The reason you are struggling is because you are trying to fit the technology to the problem. I think you are thinking - I want to learn this technology, now I have thought up a requirement, I can now do this technology.

The problem with this framework based approach, is once you get into the solution, you may come up with a completely different strategy. Then the panic sets in that you aren't perfect and the whole experience just sucks.

I read Eric Evan's book on Domain Driven Design and thought, now I can move all the database code out to another layer, create domains and bounded contexts. Before you know it, you realise that it was easier the old way - that DDD is pretty much like logical models within a database. Eventually, it became a hybrid approach that wasn't really DDD at all but with a better application layer.
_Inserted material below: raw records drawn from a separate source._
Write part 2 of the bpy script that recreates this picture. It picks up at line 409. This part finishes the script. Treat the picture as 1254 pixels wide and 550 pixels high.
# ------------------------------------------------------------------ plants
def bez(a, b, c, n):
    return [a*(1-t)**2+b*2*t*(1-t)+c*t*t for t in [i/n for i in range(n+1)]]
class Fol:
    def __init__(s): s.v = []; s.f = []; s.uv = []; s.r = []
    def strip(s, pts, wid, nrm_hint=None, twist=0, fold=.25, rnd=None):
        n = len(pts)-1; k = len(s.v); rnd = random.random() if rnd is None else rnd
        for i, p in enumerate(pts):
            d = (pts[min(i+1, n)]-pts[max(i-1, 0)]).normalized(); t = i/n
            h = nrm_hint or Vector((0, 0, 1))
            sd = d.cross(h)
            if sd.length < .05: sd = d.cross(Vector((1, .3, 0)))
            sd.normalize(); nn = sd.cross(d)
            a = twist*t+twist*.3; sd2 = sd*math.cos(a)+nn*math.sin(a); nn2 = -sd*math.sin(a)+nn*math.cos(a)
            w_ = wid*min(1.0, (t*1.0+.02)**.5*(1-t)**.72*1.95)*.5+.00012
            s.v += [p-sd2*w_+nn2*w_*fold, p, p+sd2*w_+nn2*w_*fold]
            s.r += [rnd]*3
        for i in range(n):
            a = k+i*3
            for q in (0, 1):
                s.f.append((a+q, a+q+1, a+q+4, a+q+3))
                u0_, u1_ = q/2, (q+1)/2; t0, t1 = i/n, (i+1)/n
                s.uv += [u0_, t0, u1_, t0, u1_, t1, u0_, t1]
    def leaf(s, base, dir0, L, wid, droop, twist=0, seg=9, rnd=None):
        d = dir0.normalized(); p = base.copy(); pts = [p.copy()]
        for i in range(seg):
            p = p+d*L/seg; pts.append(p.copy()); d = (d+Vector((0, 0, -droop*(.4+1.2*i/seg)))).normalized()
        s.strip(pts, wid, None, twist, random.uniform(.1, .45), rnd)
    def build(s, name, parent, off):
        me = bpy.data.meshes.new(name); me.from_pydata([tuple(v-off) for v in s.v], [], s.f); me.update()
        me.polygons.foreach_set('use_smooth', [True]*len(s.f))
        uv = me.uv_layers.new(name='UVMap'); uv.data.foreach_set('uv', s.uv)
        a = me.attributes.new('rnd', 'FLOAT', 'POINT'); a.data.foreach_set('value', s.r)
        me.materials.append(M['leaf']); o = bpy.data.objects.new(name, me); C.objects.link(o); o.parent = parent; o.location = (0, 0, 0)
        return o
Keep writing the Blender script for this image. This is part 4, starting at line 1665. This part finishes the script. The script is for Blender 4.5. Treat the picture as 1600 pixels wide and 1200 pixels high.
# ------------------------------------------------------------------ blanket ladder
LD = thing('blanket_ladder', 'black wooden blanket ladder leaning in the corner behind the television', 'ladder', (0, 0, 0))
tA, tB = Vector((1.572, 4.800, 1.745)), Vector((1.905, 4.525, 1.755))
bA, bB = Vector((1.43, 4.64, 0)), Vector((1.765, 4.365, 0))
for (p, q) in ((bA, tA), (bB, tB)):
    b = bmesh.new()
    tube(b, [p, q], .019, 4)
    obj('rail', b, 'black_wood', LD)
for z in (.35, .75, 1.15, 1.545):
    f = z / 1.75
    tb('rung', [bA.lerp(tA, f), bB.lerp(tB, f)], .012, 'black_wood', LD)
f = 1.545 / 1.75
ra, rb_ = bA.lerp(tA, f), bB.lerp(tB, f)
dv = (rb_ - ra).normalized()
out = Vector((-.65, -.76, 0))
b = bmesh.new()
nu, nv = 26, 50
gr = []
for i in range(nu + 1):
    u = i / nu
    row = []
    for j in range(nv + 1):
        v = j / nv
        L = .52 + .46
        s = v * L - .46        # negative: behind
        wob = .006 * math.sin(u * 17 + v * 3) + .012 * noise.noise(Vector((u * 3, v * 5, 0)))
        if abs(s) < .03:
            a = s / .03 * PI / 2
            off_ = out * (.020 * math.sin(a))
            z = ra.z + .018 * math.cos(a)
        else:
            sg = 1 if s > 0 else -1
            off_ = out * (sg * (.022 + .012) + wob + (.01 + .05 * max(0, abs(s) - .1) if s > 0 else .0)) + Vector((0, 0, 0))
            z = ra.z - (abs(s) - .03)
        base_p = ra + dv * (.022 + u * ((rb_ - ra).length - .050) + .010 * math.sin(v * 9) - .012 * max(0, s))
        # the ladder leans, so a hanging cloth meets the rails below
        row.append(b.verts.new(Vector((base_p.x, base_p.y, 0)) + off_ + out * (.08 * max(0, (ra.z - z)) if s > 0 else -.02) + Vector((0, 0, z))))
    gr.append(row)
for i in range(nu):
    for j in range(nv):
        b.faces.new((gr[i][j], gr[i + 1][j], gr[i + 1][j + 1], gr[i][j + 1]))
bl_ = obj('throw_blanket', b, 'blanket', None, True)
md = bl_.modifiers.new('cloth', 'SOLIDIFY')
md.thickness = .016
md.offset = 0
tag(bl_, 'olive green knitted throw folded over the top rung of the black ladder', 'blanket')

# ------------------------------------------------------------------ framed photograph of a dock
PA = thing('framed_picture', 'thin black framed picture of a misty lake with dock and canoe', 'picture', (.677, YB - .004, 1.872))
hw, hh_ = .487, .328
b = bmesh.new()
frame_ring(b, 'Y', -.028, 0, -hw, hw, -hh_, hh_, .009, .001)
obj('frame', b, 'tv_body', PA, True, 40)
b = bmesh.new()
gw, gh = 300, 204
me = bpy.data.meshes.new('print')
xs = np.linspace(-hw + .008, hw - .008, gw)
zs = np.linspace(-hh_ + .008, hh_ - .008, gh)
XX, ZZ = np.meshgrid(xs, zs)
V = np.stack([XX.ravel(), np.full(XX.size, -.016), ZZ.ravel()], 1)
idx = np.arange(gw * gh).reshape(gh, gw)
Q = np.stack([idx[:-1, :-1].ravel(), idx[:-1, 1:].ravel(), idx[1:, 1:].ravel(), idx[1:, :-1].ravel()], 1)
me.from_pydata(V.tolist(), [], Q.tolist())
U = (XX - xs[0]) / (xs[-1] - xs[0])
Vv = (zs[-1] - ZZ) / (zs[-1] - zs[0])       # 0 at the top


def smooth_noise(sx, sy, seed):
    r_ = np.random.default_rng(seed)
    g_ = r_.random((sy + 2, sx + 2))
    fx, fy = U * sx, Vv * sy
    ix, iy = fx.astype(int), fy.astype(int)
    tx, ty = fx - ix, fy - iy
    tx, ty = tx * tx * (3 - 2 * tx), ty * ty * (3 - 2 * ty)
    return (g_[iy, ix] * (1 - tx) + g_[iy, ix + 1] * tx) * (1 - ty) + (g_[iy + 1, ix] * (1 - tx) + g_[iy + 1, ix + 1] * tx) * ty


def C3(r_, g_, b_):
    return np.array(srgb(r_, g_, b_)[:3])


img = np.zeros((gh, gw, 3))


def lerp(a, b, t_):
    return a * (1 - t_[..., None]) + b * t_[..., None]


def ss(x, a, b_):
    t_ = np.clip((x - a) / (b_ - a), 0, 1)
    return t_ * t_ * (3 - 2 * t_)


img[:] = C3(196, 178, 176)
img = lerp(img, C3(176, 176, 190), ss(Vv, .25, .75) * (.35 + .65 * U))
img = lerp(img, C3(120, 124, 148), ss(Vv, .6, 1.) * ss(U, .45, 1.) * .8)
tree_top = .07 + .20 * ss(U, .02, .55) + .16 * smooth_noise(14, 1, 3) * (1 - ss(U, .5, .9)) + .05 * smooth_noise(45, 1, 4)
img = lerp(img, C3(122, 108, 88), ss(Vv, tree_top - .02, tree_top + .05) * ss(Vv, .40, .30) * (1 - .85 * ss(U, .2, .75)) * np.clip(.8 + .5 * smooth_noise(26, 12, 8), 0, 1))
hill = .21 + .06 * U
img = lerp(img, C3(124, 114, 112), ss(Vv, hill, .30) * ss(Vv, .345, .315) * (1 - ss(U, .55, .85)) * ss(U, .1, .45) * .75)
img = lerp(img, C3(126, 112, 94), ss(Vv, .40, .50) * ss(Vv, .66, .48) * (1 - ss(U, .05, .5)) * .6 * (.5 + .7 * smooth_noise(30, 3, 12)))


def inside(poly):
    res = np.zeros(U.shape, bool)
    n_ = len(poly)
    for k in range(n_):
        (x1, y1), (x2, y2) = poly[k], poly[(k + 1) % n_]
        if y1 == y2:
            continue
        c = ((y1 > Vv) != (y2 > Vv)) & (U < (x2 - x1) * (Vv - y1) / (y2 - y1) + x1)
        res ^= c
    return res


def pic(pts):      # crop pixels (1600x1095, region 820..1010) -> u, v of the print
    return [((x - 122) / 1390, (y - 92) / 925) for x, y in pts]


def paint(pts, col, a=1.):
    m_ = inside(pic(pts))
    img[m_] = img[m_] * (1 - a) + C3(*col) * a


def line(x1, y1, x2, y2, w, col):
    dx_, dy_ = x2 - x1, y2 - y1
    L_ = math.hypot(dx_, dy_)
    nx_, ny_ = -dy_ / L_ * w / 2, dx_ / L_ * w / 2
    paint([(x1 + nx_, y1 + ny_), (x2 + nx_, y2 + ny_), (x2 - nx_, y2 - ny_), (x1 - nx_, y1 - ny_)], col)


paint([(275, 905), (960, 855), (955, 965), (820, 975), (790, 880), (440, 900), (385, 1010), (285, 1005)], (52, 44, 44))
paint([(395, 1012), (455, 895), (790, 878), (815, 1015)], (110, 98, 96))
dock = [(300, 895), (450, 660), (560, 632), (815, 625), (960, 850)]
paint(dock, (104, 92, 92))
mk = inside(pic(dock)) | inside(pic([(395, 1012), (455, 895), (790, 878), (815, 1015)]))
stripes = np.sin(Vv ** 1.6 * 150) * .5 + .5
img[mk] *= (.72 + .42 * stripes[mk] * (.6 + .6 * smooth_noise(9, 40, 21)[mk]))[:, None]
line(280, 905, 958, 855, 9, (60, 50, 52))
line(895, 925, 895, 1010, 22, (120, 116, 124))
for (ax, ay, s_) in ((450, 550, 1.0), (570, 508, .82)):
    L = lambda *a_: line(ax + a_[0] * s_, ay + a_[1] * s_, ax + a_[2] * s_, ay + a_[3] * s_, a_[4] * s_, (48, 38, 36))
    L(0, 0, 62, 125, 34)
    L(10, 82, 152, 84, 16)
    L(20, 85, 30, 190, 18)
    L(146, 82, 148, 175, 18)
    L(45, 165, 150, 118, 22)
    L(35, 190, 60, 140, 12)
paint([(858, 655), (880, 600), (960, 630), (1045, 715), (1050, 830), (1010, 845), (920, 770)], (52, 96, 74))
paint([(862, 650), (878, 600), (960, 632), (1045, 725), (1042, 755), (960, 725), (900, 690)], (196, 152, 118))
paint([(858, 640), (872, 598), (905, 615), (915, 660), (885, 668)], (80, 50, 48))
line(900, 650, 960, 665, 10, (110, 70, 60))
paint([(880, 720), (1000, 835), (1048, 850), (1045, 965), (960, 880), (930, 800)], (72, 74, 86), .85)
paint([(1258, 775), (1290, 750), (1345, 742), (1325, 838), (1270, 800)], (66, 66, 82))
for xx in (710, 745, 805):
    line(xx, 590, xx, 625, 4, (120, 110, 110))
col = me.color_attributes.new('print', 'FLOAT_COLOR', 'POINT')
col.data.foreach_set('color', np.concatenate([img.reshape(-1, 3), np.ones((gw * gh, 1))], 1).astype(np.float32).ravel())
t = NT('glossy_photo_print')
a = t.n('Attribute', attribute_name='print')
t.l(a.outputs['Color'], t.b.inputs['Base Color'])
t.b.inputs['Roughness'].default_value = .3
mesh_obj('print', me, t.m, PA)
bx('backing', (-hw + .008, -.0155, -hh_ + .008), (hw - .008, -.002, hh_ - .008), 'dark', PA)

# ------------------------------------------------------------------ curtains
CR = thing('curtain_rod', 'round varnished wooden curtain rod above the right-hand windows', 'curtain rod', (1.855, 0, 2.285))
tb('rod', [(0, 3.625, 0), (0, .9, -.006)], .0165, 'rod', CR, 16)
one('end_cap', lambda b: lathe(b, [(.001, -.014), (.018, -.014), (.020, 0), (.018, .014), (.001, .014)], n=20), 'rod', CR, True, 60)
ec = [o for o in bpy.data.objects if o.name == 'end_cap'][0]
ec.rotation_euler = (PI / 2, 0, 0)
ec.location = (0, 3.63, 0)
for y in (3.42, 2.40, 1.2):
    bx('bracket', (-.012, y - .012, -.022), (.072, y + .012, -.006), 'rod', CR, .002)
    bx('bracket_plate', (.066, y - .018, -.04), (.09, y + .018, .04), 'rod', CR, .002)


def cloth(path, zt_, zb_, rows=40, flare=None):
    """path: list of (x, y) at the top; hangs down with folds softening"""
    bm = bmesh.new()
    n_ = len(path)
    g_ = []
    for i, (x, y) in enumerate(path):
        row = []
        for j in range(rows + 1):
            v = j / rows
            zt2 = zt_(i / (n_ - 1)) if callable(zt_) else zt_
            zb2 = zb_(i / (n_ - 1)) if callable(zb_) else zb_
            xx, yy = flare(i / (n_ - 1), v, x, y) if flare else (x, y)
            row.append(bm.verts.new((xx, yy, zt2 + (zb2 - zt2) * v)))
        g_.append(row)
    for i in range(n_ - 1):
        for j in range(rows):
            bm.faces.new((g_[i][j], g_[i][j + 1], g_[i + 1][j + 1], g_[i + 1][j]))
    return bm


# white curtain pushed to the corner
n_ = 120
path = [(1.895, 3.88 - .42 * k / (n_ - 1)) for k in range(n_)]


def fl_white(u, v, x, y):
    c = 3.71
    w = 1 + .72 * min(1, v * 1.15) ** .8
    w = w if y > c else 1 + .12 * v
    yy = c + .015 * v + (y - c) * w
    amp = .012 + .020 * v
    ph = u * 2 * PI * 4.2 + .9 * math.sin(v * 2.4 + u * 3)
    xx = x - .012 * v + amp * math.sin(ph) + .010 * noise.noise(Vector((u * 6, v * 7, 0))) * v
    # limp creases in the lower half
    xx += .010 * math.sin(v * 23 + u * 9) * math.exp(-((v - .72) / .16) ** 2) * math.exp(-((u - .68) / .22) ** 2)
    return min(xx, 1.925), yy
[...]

The way I approach these sorts of things is;
1 - I have these pain points or requirements.
2 - What technologies do I already know that may help?
3 - If my existing knowledge is not sufficient, what other technologies are there which may help?
4 - Start prototyping, designing, learning, thinking.
5 - Commit to an approach, I am fairly confident will work.

I am very keen to start using Svelte on my projects, as I didn't see the appeal of Angular or React - but, until I really see a planned use case for it, I won't commit to it.

To answer your question - despite what everybody else will probably say. Start with a data model. Keep testing the model, thinking, can this structure hold this data, if a user does this, can it help with this? Once you have that in place, you have all the objects where you think you need them, it gets you thinking about the solution.

You mentioned CRUD. Again, see how you are falling into the trap of thinking, it must be restful > I need to perform all actions on all data, all actions must be exposed or it won't be restful. Data just doesn't work like that. The idea an entire model can be exposed with Create, Read, Update, Delete is naive. There is Event Sourcing, which is very interesting and great for storing history - but not so good for reporting. There is also CQRS.